Likewise you can execute a Will that says "you get $1 million dollars provided you take care of my dog, including anything it may require to be healthy and live its best life, until its natural death." This a two-part test and it is perfectly legal. This sort of clause is literally all over estate plans and business contracts: You get X provided you do both Y and Z. If you do not wish to do either of Y or Z then you don't get X.
Congress has done this by enacting the debt ceiling. Neither Congress or the Executive can accurately predict how much tax revenue will come in. Taxes, of course, come from economic activity; no activity, no taxes. The CBO projects that revenue will be "X" and so does Treasury, but those are guesses because they rely on things that have not yet occurred and as such are inherently inaccurate.

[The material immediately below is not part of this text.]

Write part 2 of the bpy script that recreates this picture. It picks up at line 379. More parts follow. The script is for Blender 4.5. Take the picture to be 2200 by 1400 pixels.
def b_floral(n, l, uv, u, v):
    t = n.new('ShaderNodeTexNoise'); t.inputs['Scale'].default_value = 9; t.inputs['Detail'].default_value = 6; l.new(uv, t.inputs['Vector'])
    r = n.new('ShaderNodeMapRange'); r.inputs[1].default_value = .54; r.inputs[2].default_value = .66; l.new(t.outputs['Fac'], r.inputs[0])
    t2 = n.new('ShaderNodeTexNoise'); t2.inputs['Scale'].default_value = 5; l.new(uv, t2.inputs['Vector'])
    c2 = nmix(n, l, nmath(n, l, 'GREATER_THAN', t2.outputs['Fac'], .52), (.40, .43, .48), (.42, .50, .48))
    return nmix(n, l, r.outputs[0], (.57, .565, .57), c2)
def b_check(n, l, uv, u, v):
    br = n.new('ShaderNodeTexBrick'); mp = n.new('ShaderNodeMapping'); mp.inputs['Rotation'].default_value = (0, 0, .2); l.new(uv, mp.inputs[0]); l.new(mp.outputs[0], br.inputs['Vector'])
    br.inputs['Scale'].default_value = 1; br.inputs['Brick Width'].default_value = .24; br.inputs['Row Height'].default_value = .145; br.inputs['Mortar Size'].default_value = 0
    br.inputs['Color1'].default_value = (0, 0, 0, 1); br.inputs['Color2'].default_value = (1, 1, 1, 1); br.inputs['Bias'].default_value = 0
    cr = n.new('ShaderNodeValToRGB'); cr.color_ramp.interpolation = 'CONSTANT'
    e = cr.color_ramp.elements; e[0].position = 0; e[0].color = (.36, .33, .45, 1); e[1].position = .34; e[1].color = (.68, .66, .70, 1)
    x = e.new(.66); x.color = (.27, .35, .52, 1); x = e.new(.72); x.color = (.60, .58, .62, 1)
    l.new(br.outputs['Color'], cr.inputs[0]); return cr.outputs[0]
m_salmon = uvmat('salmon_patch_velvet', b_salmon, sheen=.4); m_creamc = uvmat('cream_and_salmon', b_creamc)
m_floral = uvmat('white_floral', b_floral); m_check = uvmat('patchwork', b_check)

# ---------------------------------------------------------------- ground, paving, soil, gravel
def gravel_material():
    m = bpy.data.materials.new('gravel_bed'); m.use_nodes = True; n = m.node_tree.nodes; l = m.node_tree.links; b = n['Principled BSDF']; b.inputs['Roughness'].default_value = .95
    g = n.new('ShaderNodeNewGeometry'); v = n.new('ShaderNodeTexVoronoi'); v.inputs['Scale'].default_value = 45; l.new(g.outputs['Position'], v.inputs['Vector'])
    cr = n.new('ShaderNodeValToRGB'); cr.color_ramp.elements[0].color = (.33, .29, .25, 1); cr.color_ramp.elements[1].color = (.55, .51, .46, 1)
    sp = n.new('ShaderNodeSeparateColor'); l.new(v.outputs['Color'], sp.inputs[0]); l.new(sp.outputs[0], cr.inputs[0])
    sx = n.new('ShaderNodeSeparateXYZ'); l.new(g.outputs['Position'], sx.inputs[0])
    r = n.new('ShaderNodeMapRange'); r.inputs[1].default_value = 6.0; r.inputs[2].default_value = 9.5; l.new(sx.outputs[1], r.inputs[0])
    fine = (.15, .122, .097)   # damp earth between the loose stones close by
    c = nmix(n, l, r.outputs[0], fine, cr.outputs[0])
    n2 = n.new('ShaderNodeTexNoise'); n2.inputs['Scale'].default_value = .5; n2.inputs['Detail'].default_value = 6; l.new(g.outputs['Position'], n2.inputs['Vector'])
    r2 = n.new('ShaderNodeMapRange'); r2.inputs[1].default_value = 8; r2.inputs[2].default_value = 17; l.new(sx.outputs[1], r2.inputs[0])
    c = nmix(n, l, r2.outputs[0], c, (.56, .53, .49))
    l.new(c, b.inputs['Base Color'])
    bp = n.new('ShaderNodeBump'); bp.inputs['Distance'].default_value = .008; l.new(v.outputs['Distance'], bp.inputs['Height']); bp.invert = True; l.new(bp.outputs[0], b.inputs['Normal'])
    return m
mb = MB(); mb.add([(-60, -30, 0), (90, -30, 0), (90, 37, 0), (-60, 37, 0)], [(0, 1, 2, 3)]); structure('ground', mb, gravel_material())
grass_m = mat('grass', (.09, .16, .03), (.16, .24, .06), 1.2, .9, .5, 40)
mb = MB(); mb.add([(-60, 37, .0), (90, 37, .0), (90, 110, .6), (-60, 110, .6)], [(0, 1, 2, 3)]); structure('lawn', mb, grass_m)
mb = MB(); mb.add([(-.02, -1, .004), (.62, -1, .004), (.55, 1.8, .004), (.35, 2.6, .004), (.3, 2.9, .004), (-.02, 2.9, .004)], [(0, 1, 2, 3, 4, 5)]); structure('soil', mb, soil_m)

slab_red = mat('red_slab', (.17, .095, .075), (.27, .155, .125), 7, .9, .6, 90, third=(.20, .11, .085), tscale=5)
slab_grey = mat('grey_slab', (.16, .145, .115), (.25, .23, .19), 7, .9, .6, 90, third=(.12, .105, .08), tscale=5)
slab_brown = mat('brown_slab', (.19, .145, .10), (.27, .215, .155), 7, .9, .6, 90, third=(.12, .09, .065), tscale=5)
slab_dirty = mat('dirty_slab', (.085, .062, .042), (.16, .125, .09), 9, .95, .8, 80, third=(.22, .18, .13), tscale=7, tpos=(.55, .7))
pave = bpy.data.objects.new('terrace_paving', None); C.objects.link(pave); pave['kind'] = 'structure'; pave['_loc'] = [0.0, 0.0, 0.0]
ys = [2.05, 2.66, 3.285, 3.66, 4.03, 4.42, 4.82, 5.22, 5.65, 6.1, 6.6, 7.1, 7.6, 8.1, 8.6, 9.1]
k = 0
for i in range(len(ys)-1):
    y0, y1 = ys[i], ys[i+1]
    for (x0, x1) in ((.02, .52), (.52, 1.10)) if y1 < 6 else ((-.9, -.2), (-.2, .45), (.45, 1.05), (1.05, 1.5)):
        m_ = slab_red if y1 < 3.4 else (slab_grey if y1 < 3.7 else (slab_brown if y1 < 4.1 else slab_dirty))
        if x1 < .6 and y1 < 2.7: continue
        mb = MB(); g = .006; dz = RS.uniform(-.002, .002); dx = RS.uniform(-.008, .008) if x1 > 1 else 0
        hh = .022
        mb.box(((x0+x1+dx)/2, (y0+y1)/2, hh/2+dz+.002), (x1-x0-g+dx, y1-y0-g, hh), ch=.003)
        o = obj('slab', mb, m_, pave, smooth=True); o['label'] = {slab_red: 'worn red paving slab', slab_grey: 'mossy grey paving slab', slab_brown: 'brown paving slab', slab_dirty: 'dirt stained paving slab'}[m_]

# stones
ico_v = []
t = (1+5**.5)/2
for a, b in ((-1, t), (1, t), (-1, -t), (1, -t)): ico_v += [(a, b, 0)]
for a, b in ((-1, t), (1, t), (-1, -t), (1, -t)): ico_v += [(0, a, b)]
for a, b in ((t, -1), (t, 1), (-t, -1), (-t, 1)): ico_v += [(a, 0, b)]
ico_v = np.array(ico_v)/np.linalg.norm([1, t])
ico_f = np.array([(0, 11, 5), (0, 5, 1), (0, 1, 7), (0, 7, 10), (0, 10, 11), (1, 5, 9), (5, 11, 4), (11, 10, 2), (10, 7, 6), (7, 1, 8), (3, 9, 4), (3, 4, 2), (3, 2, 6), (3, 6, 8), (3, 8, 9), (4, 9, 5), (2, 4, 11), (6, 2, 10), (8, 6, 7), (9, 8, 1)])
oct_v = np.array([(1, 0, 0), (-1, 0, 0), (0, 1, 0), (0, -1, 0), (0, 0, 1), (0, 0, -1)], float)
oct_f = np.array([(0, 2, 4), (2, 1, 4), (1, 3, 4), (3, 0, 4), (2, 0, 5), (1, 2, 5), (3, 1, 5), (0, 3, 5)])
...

Congress has set in place a two-part system for this. The first is Appropriations, which are authorizations to spend and levies to be taxed. The second is the debt ceiling, which is a hard limit on the difference between the two over time.
No, Treasury cannot go around this by claiming something in the 14th Amendment makes the Appropriation sacrosanct. Congress has the authority under the Constitution, and has exercised it, to control the purse. To be enabled by law and thus immune from being questioned debt that is issued by Treasury must be (1) issued for an appropriated purpose AND (2) be within the debt ceiling in effect at the time of said issue.

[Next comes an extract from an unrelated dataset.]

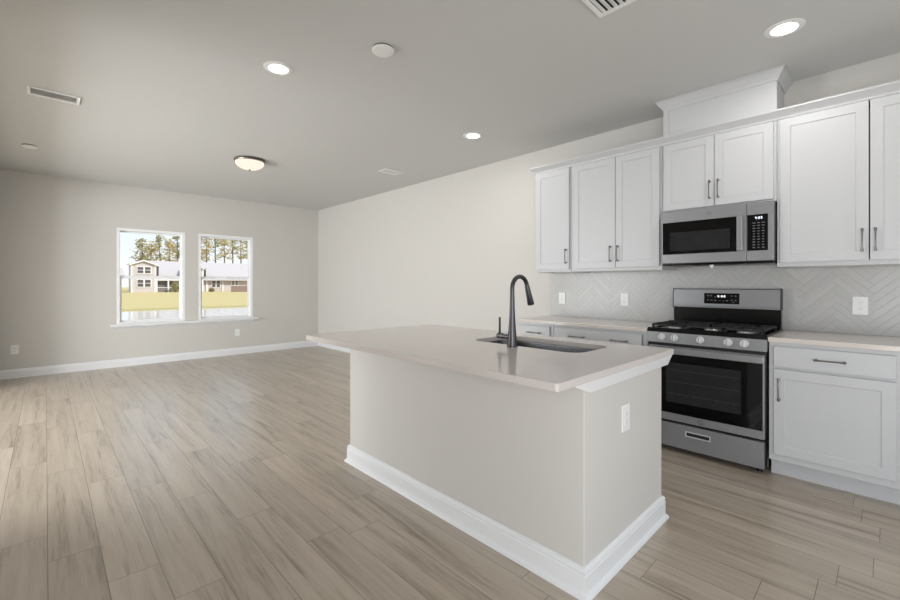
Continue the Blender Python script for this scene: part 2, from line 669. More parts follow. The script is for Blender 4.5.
# ------------------------------------------------------------------ baseboards
BBP = [(0, 0), (0.016, 0), (0.016, 0.088), (0.012, 0.098), (0.012, 0.108), (0.006, 0.119), (0, 0.119)]
struct(B().sweep(BBP, [(XW, YF), (XP, YF)]).build('baseboard_far', M['trim']))
struct(B().sweep(BBP, [(XW, 2.64), (XW, YF - 0.016)]).build('baseboard_right', M['trim']))


# ------------------------------------------------------------------ windows of the far wall
def window(n, W):
    x0, x1, z0, z1 = W
    ya, yb = YF + 0.002, YF + WT
    b = B()
    t = 0.042
    for (a, c) in ((x0, x0 + t), (x1 - t, x1)):
        b.box(a, c, ya, yb, z0, z1, 0.003)
    b.box(x0 + t, x1 - t, ya, yb, z1 - t, z1, 0.003)
    b.box(x0 + t, x1 - t, ya, yb, z0, z0 + t * 0.6, 0.003)
    root = struct(b.build('window_%d' % n, M['vinyl']))
    zm = 1.372

    def sash(name, a0, a1, c0, c1, y0, y1, st, top, bot):
        q = B()
        q.box(a0, a0 + st, y0, y1, c0, c1, 0.004)
        q.box(a1 - st, a1, y0, y1, c0, c1, 0.004)
        q.box(a0 + st, a1 - st, y0, y1, c0, c0 + bot, 0.004)
        q.box(a0 + st, a1 - st, y0, y1, c1 - top, c1, 0.004)
        o = q.build(name, M['vinyl'], root)
        g = B().box(a0 + st - 0.004, a1 - st + 0.004, (y0 + y1) / 2 - 0.002, (y0 + y1) / 2 + 0.002, c0 + bot - 0.004, c1 - top + 0.004)
        g.build('glass_pane', M['glass'], o)
        return o
    sash('upper_sash', x0 + t, x1 - t, zm - 0.005, z1 - t, YF + 0.092, YF + 0.122, 0.012, 0.016, 0.03)
    lo = sash('lower_sash', x0 + t - 0.004, x1 - t + 0.004, z0 + t * 0.6, zm + 0.018, YF + 0.052, YF + 0.085, 0.032, 0.042, 0.026)
    q = B().box((x0 + x1) / 2 - 0.03, (x0 + x1) / 2 + 0.03, YF + 0.055, YF + 0.075, zm + 0.016, zm + 0.028, 0.003)
    q.build('sash_lock', M['vinyl'], lo)


window(1, W1)
window(2, W2)
b = B()
b.box(0.700, 2.850, YF - 0.07, YF + 0.050, 0.616, 0.652, 0.006)
b.sweep([(0, 0.578), (0.012, 0.578), (0.018, 0.590), (0.034, 0.606), (0.04, 0.6165), (0, 0.6165)], [(2.80, YF), (0.75, YF)])
struct(b.build('trim_1', M['trim']))


# ------------------------------------------------------------------ handles
def handle(parent, c, axis, L=0.145, proj=0.03):
    """bow pull facing -x; c = centre on the door face"""
    c = Vector(c)
    a = Vector((0, 0, 1)) if axis == 'Z' else Vector((0, 1, 0))
    o = Vector((-1, 0, 0))
    b = B()
    pts, rad = [], []
    N = 14
    for i in range(N + 1):
        t = -1 + 2 * i / N
        bow = 0.006 * math.cos(t * math.pi / 2)
        pts.append(c + a * (t * L / 2) + o * (proj - 0.006 + bow))
        e = abs(t)
        rad.append(0.0068 if e > 0.84 else (0.0056 if e > 0.7 else 0.0042))
    b.tube(pts, rad, 10)
    for sgn in (-1, 1):
        p = c + a * (sgn * (L / 2 - 0.009))
        b.tube([p, p + o * 0.006, p + o * 0.008, p + o * (proj - 0.006)], [0.0075, 0.0065, 0.0045, 0.0048], 10)
    return b.build('handle', M['nickel'], parent, smooth=True)


# ------------------------------------------------------------------ wall cabinets
def wall_cabinet(label, y0, y1, z0, doors, hz0, zd1=2.412):
    """doors: list of (y0, y1, handle_y)"""
    t = thing('wall_cabinet', label, 'cabinet', ((XU + XW) / 2, (y0 + y1) / 2, z0), 'white wall cabinets')
    b = B()
    y0 += 0.0006
    y1 -= 0.0006
    th = 0.018
    b.box(XU + 0.02, XW - 0.001, y0, y0 + th, z0, 2.478)
    b.box(XU + 0.02, XW - 0.001, y1 - th, y1, z0, 2.478)
    b.box(XU + 0.02, XW - 0.001, y0 + th, y1 - th, z0 + 0.012, z0 + 0.03)
    b.box(XU + 0.02, XW - 0.001, y0 + th, y1 - th, 2.46, 2.478)
    b.box(XW - 0.007, XW - 0.001, y0 + th, y1 - th, z0 + 0.03, 2.46)
    b.build('carcass', M['cabinet'], t)
    f = B()
    fw = 0.036
    f.box(XU, XU + 0.02, y0, y0 + fw, z0, 2.478, 0.001, 1)
    f.box(XU, XU + 0.02, y1 - fw, y1, z0, 2.478, 0.001, 1)
    f.box(XU, XU + 0.02, y0 + fw, y1 - fw, z0, z0 + 0.04, 0.001, 1)
    f.box(XU, XU + 0.02, y0 + fw, y1 - fw, 2.41, 2.478, 0.001, 1)
    f.build('face_frame', M['cabinet'], t)
    for (a, c, hy) in doors:
        d = B().shaker(XU - 0.0205, a, c, hz0, zd1).build('door', M['cabinet'], t)
        handle(d, (XU - 0.0205, hy, hz0 + 0.125), 'Z')
    return t


wall_cabinet('white single-door wall cabinet at the far left end of the upper row', 2.1595, 2.581, 1.382, [(2.176, 2.563, 2.205)], 1.412)
wall_cabinet('tall white double-door wall cabinet just left of the microwave', 1.313, 2.158, 1.382, [(1.332, 1.706, 1.682), (1.711, 2.130, 1.752)], 1.412)
wall_cabinet('short white double-door wall cabinet directly above the microwave', 0.545, 1.3115, 1.850, [(0.562, 0.926, 0.900), (0.930, 1.294, 0.958)], 1.866)
wall_cabinet('tall white double-door wall cabinet right of the microwave', -0.460, 0.5435, 1.382, [(-0.435, 0.077, 0.053), (0.083, 0.526, 0.112)], 1.412)

CR = [(0, 2.418), (0.010, 2.418), (0.012, 2.430), (0.020, 2.440), (0.036, 2.455), (0.045, 2.464), (0.052, 2.470), (0.052, 2.481), (0, 2.481)]
b = B().sweep(CR, [(XU, -0.46), (XU, 2.581), (XW - 0.001, 2.581)])
tag(b.build('crown_moulding', M['cabinet']), 'long white crown moulding along the top of the wall cabinets', 'moulding')

# boxed duct chase between the wall cabinets and the ceiling
t = thing('duct_chase', 'white boxed chase on top of the cabinets above the microwave, reaching the ceiling', 'duct cover', ((XU + XW) / 2, 0.92, 2.482))
b = B()
b.box(XU + 0.002, XW - 0.001, 0.546, 1.300, 2.482, ZC - 0.001, 0.001, 1)
b.build('box_panel', M['cabinet'], t)
b = B()
b.box(XU - 0.004, XU + 0.002, 1.262, 1.303, 2.482, 2.715, 0.001, 1)
b.box(XU - 0.002, XU + 0.02, 1.300, 1.304, 2.482, 2.715, 0.0005, 1)
b.build('corner_trim', M['cabinet'], t)
zt = ZC - 0.001
CR2 = [(0, zt - 0.078), (0.008, zt - 0.078), (0.010, zt - 0.066), (0.016, zt - 0.056), (0.028, zt - 0.042), (0.040, zt - 0.024), (0.044, zt - 0.014), (0.052, zt - 0.010), (0.052, zt), (0, zt)]
b = B().sweep(CR2, [(XW - 0.001, 0.546), (XU + 0.002, 0.546), (XU + 0.002, 1.300), (XW - 0.001, 1.300)])
b.build('crown_moulding', M['cabinet'], t)

# ------------------------------------------------------------------ backsplash
b = B().box(XW - 0.009, XW - 0.0005, -0.95, 2.605, 0.9145, 1.381)
b.box(XW - 0.009, XW - 0.0005, 0.5445, 1.3125, 1.381, 1.44)
tag(b.build('tile_backsplash', M['tile']), 'pale grey herringbone tile backsplash above the counters and behind the range', 'backsplash')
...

If it is then under the 14th Amendment it is valid.
This is no different than a whiny 18 year old screaming that Grandpa said he'd give said 18 year old $20,000 conditioned on him going to college and maintaining passing grades, and now he's pissed off because he went, got drunk every day chasing girls and when he flunked out Gramps cut the money off. What we are seeing now, and have in the past, is exactly the same thing: Petulant, infantile arguments by politicians that they "deserve" to do that which they law does not permit.
Any bill, bond or other indebtedness, now matter how done via whatever means of manipulation, incurred by Treasury that results in a level of debt beyond the ceiling is not valid and to the extent that Treasury tries to conflate that they are violating the Constitution and risking the entire world declaring that none of the issued debt is in fact good as they are ignoring the predicate requirements in our prime directive founding documents.
Oh, by the way, no, refusing to raise the ceiling is not a default. Treasury has the funds to pay the principal (or roll it) and interest since rolling said debt does not increase the ceiling and the money is there to pay the interest. Those payments have legal priority so the claim that refusal to raise the ceiling would result in a "default" is a lie. What would occur is that Treasury would be unable to spend that which it does not tax first, after deducting said interest payments. That would piss off plenty of people who otherwise believe they will get said funds and who also think they're entitled to provide good and services to the government (and then would have to choose between not providing them and not getting paid for them) but it is not a "default."
That's the beginning and end of it folks until and unless Congress repeals the debt ceiling entirely.